Though now I’ve mentioned it, the chances are that you’re experiencing a little wave of nostalgia – because everybody loves a letter, don’t they? The little thrill when you hear it plop onto your doormat; the slow reveal as you open it; the warm feeling of knowing you’re special enough that someone has taken the time to actually handwrite something to you… damn you email, for robbing us of these precious moments. The world is a little worse off now we scribe less and tap and swipe more. Right?

Well, it is true that we’ve lost

something

with the waning of letter writing. For instance, I can easily see myself whiling away a Sunday afternoon re-reading some old letters, but I don’t think I’ve ever known anyone spend a lazy few hours browsing through their archived email folder.

And if you believe the almost continual bellyaching, email really is the curse of our age. It tops most polls of things we find annoying about work. In fact, it seems we find it so irritating that even when organisations try to do something to help – as with the Metropolitan police, who recently published guidelines on how to write good emails – we find

that

annoying too.

I think this is all wrong. When it comes to business correspondence, I say good riddance to the letter, hooray for email.

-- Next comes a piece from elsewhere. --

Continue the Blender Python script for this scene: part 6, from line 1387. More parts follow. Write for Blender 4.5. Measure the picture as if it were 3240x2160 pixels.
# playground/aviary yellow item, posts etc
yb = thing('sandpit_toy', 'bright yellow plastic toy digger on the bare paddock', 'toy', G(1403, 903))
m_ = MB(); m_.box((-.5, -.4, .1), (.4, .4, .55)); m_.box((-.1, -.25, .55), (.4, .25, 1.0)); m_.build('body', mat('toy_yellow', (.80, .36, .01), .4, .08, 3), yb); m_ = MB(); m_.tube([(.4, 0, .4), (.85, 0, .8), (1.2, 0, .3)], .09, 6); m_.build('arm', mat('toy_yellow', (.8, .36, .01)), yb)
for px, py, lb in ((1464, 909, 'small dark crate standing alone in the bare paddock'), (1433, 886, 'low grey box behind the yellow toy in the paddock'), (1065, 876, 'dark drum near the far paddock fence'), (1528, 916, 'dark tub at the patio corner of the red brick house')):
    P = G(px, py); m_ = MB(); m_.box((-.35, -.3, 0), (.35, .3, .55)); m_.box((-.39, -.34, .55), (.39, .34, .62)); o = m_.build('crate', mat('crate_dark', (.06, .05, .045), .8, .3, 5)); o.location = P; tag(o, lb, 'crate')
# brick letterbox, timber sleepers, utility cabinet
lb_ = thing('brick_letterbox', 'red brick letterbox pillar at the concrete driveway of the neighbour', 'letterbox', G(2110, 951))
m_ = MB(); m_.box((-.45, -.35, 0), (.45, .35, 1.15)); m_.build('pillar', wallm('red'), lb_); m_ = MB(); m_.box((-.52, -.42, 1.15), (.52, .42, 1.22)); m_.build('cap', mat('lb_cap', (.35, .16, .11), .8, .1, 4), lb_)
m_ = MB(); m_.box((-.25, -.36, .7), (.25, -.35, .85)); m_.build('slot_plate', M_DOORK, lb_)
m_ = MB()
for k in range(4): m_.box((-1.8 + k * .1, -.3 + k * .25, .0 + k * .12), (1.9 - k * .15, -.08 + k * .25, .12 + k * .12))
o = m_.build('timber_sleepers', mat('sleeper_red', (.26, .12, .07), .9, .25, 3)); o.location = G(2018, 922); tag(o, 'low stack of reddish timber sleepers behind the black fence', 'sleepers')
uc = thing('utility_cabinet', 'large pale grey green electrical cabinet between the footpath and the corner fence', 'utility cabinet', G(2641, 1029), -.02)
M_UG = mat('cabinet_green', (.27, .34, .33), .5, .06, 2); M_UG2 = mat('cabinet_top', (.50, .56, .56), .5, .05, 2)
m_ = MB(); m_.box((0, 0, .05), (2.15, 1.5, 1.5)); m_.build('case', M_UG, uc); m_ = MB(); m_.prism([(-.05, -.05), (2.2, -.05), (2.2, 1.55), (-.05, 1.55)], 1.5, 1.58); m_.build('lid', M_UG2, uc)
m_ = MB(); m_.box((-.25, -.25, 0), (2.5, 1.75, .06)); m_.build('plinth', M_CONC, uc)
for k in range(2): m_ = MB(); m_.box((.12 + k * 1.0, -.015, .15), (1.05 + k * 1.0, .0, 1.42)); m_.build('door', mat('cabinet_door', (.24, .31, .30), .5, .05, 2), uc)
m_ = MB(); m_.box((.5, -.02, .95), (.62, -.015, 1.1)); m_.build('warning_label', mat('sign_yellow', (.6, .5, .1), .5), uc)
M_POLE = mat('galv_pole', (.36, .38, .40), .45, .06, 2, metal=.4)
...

Because while it’s true that the personal handwritten letter has always been a special thing, the business letters we used to send were

awful

. And what’s more, most people were pretty bad at writing them.

I was talking to a client recently who told me that, not all that long ago (the early 1990s), if he wanted to write a letter to a customer, he had to get

permission from his manager

. He’d break out the typewriter and his nice pen. He’d make sure his dictionary and thesaurus were on hand. It was a big deal. And, he said, the resulting letters were dreadful: turgid, clunky and formal. He just wasn’t ‘a writer’, and it showed.

These days, he says, he’s sending dozens of emails a day. He communicates with clients via Twitter, texts and the comments section of his blog. At some point in the last decade, he says, without really noticing it, writing became an integral part of his working life.

This huge increase in communication in writing has meant three things:


First, companies tend to take their words more seriously these days.

The idea of ‘tone of voice’ or ‘brand language’ is no longer just for the Innocent Drinks of this world. And rightly so – with so many more words flying around between companies and their customers, it’s imperative to set some standards and give people help and guidance.


Second, people are just better writers these days.

Yes, it’s true that some organisations can be knee-deep in jargon and corporate-speak but, in general, people are less tolerant of gibberish and more tuned in to good stuff. A few years ago, when we ran workshops, we’d almost always encounter one or two people in a session who were adamant that business writing had to be formal and impersonal. These days, we only meet these people once or twice a year. (Perhaps they see us coming and hide?)


Third, the handwritten letter is now your secret weapon.

And of course, now the world is digital and we all get a thousand emails every hour, this gives you a great opportunity: if you do take the time to write a handwritten letter to a customer or client, it’ll stand out a mile. Just remember to use a nice pen.